Alfred Canning, evidence given to the royal commission, 1908
Lumpulumpu, 2007
Manmarr Daisy Andrews, Mangkaja Arts, acrylic on canvas, 90 x 118.5 cm
These are the hills around Lumpulumpu, a place with mixed memories for me. It is beautiful Country with sad feelings from the past. This is my mother and father's Country, between Christmas Creek station and Cherrabun station. Before I was born, my family lived around this area. It is good rocky Country. There is good living water here. My father [father's brother] was killed here at Lumpulumpu.

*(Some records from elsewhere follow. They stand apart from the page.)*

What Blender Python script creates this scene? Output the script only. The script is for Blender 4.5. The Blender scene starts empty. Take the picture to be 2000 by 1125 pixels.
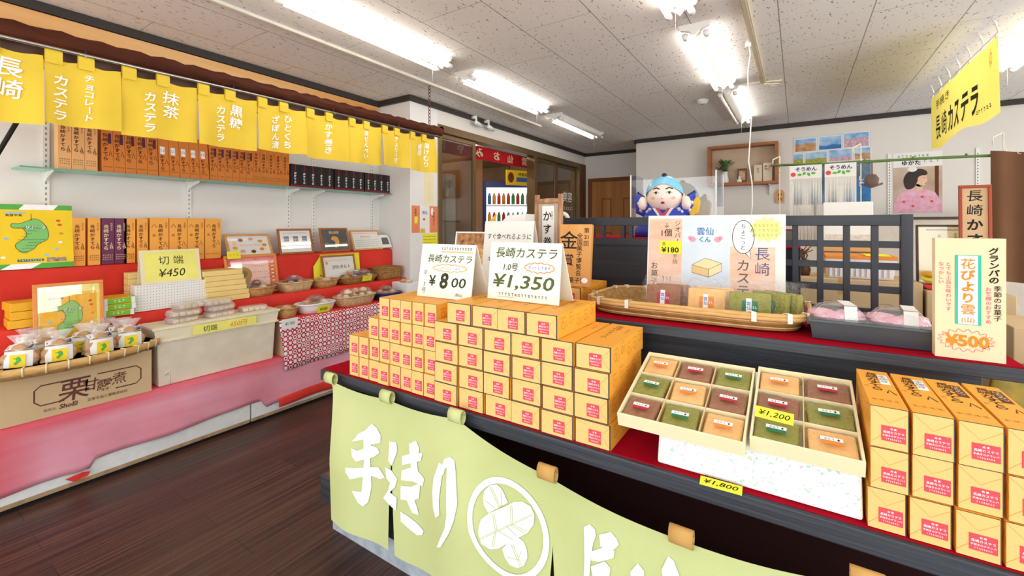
import bpy, math, random
from mathutils import Vector, Matrix
rnd = random.Random(11)
sc = bpy.context.scene
COL = sc.collection
PI = math.pi

# ------------------------------------------------------------------ camera, world, exposure
YAW = math.atan(558 / 858.0)
EYE = 1.3
cam_d = bpy.data.cameras.new('camera'); cam = bpy.data.objects.new('camera', cam_d); COL.objects.link(cam)
cam.location = (0, 0, EYE); cam.rotation_euler = (PI / 2, 0, YAW)
cam_d.sensor_width = 36.0; cam_d.lens = 858 / 2000 * 36.0
cam_d.shift_y = -122.5 / 2000; cam_d.clip_start = 0.05; cam_d.clip_end = 100
sc.camera = cam
sc.view_settings.view_transform = 'Standard'; sc.view_settings.look = 'None'
sc.view_settings.gamma = 1.0; sc.view_settings.use_curve_mapping = False
sc.view_settings.exposure = 0.9
world = bpy.data.worlds.new('daylight'); sc.world = world; world.use_nodes = True
bg = world.node_tree.nodes['Background']
bg.inputs[0].default_value = (0.90, 0.96, 1.0, 1); bg.inputs[1].default_value = 1.3
TUBE = 6.0

sc.cycles.transparent_max_bounces = 24
sc.cycles.max_bounces = 8

# daylight coming in through the open shop front behind the viewpoint
ld = bpy.data.lights.new('shopfront_daylight', 'AREA'); ld.shape = 'RECTANGLE'; ld.size = 6.0; ld.size_y = 2.2
ld.energy = 9; ld.color = (0.95, 0.98, 1.0)
lo = bpy.data.objects.new('shopfront_daylight', ld); COL.objects.link(lo)
lo.location = (0.0, -1.75, 1.35); lo.rotation_euler = (-PI / 2, 0, PI)  # faces +Y, into the shop
sun = bpy.data.lights.new('bounce_sun', 'SUN'); sun.energy = 3.5; sun.angle = 0.01; sun.color = (1, .97, .92)
so_ = bpy.data.objects.new('bounce_sun', sun); COL.objects.link(so_); so_.rotation_euler = (0.12, 0.2, 0)  # added sun, lights the pavement outside to bounce onto the ceiling
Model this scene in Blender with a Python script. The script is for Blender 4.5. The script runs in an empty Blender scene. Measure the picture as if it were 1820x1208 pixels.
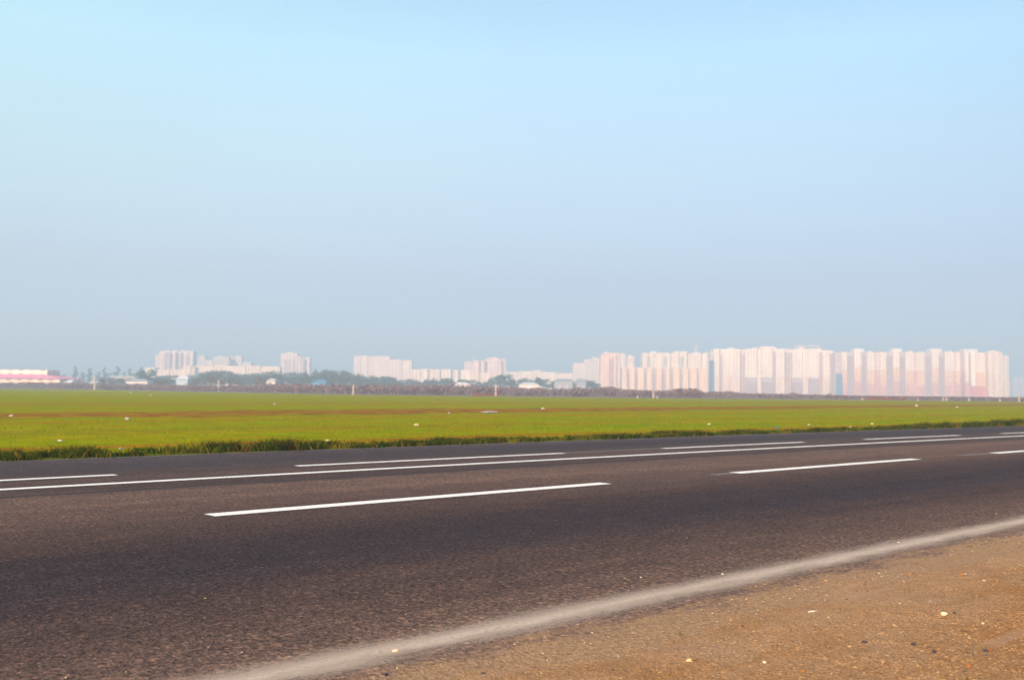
import bpy, math, random
import numpy as np
from mathutils import Vector, Matrix, noise
R = math.radians
random.seed(7); rng = np.random.default_rng(7)
sc = bpy.context.scene
COL = sc.collection

# ---------------------------------------------------------------- camera
FPX, HC = 1770.0, 1.2                      # focal length in photo pixels (photo 1820 x 1208), camera height
PITCH, ROLL = math.atan(89.6/1770), math.atan(.0105)
cd = bpy.data.cameras.new('camera'); cam = bpy.data.objects.new('camera', cd); COL.objects.link(cam)
cam.location = (0, 0, HC)
cam.rotation_euler = (Matrix.Rotation(R(90)+PITCH, 3, 'X') @ Matrix.Rotation(ROLL, 3, 'Z')).to_euler()
cd.sensor_width = 36; cd.lens = FPX*36/1820; cd.clip_start = .05; cd.clip_end = 20000
cd.dof.use_dof = True; cd.dof.focus_distance = 6.6; cd.dof.aperture_fstop = 3.0
sc.camera = cam

# ---------------------------------------------------------------- sky and sun
SUN_EL, SUN_AZ = R(26), R(206)             # azimuth clockwise from +Y (north): behind the camera, to the left
wd = bpy.data.worlds.new('World'); sc.world = wd; wd.use_nodes = True
nt = wd.node_tree; N = nt.nodes; Lk = nt.links; N.clear()
wo = N.new('ShaderNodeOutputWorld'); bg = N.new('ShaderNodeBackground'); Lk.new(bg.outputs[0], wo.inputs[0])
sky = N.new('ShaderNodeTexSky'); sky.sky_type = 'NISHITA'; sky.sun_disc = False
sky.sun_elevation = SUN_EL; sky.sun_rotation = SUN_AZ
sky.air_density = 1.0; sky.dust_density = 1.0; sky.ozone_density = 1.0
tc = N.new('ShaderNodeTexCoord'); sx = N.new('ShaderNodeSeparateXYZ'); Lk.new(tc.outputs['Generated'], sx.inputs[0])
rp = N.new('ShaderNodeValToRGB'); Lk.new(sx.outputs['Z'], rp.inputs[0])
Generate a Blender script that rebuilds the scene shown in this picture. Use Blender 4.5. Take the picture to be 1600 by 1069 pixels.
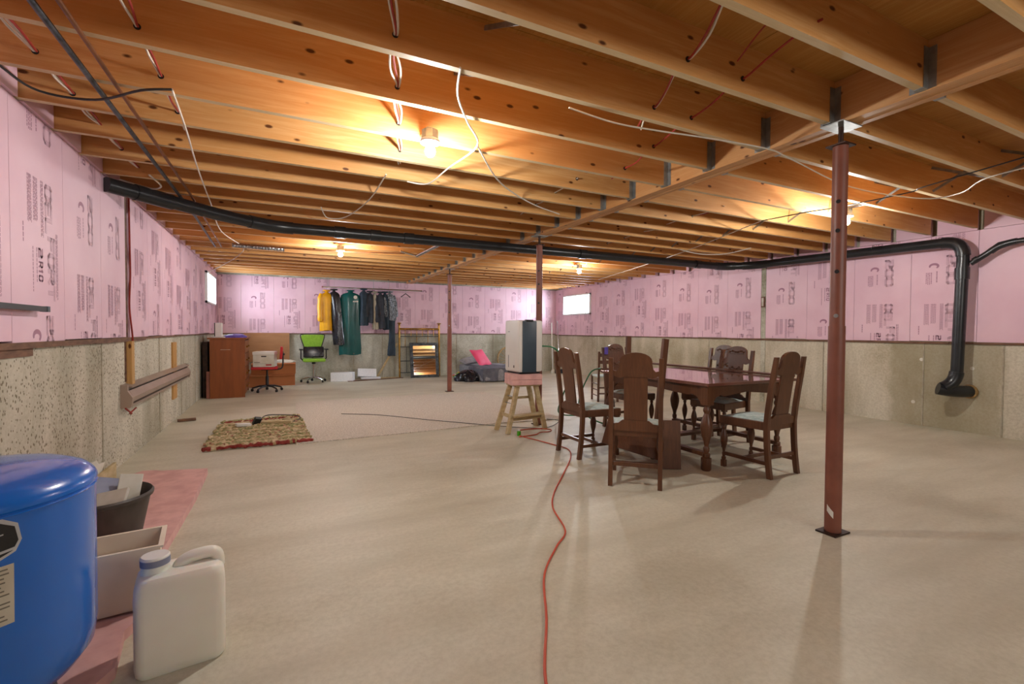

Our people came down from the Canning Stock Route and stayed at Lumpulumpu. They speared some cattle there for tucker and the station men got angry and killed lots of our people. My brother Boxer told me this story; he saw it happen. He told me that those men killed our men and a lot of our women too. They used to just kill the people and burn them. They just put kerosene on them.
Sunday Well, 2008
Dadda Samson, Martumili Artists, acrylic on canvas, 120.5 x 76 cm
People used to stay here. When people see the whitefella they used to run away, up to the hills and rocks. They were afraid of the whitefellas. My mother and my brothers ran away, right up to Puntawarri because the whitefellas were shooting at the Martu people. They were sneaking in and the gun went off, and they all ran and just kept running and running until they got to Puntawarri.
Purlpa, 2007
Dadda Samson, Martumili Artists, acrylic on linen, 125.5 x 78.5 cm
Purlpa is my mummy's Country near Mungarlu. My mother walked with my three brothers right down to Jigalong. On the way they stopped at Sunday Well. Whitefellas used to shoot people here and just leave them lying on the ground. [My family] were just travelling through here. When they saw the white people shooting they ran away to Puntawarri.
Tiwa, 2008
Lily Long, Martumili Artists, acrylic on canvas, 89.5 x 92.5 cm
This is the Canning Stock Route. This is the big hill where, a long time ago, my mother, father, my sister, Amy, and my brother used to live. We would sometimes climb up on that hill and see drovers. They put the government well [26] next to Tiwa jurnu [soak] when they were building the stock route.
The hills in this painting, Partujarapili, relate to the Jukurrpa story of an old woman who tried to poison the ancestral heroes Wati Kutjarra. These ancestral narratives found sad echoes in stock route history as well.
This used to happen to Aboriginal people on the Canning Stock Route too. My auntie's husband was poisoned by white people. They used to leave bullock leg with poison for people to eat.